--- The exercise ---
Restate the opening lines of the material below word for word, stopping after the line that contains "PI = math.pi".
------------------------------------------------
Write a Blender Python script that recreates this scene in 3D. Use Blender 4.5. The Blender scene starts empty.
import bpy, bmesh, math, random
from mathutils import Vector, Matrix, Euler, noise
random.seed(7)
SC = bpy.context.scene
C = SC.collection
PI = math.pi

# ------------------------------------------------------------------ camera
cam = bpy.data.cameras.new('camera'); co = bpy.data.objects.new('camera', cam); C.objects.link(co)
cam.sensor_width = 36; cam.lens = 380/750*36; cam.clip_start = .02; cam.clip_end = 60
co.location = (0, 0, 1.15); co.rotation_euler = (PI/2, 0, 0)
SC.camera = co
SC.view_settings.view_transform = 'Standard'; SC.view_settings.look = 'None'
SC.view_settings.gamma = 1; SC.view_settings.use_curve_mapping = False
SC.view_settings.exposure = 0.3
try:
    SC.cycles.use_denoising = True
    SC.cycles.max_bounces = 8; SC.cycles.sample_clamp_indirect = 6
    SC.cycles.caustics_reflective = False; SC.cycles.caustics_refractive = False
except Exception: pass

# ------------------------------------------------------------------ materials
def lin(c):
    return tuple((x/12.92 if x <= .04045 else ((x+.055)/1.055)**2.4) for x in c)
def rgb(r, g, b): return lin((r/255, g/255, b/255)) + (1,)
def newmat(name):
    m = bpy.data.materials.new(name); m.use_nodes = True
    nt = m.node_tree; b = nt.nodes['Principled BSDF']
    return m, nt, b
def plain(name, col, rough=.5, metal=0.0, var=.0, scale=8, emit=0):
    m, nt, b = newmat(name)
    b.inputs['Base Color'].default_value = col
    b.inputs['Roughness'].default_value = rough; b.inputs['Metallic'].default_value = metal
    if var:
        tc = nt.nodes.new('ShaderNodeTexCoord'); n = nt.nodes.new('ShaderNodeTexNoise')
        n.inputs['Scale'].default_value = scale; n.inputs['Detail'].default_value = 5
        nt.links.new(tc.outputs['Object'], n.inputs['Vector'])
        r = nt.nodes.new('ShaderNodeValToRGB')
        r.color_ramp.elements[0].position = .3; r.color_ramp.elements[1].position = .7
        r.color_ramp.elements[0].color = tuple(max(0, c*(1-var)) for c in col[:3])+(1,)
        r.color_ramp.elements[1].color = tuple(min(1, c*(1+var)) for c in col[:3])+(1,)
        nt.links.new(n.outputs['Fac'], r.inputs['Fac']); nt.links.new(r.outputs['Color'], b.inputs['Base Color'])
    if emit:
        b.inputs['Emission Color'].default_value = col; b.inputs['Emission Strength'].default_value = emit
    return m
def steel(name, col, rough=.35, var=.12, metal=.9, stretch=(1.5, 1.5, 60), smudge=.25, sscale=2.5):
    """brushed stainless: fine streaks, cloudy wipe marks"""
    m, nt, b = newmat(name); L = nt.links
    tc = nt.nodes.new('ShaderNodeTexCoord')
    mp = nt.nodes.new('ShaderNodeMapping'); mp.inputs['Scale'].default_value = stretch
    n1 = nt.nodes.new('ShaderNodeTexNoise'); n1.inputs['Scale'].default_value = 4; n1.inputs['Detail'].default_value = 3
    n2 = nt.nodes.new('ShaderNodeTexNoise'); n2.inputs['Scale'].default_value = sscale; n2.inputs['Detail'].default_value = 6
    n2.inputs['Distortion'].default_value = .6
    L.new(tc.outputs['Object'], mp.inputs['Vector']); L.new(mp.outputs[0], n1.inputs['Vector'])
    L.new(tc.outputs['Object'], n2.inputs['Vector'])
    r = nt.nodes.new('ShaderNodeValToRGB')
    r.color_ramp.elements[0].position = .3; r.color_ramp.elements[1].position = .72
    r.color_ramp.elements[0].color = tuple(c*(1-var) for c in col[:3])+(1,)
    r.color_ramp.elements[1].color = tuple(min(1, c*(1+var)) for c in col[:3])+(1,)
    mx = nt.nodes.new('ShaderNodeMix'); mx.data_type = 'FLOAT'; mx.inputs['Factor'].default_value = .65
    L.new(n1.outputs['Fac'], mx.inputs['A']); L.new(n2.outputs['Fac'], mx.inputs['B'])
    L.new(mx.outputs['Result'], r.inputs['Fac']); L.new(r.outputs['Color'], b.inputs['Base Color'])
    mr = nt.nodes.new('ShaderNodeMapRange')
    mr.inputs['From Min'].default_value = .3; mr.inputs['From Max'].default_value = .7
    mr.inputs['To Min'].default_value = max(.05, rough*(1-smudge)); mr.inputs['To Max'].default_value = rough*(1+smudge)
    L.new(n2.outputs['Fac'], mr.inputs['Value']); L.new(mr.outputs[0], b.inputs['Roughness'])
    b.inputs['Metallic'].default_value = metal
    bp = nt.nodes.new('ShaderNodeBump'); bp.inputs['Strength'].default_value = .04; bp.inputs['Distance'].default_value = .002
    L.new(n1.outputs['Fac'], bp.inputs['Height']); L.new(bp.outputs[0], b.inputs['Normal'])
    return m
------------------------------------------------
--- Full answer ---
Write a Blender Python script that recreates this scene in 3D. Use Blender 4.5. The Blender scene starts empty.
import bpy, bmesh, math, random
from mathutils import Vector, Matrix, Euler, noise
random.seed(7)
SC = bpy.context.scene
C = SC.collection
PI = math.pi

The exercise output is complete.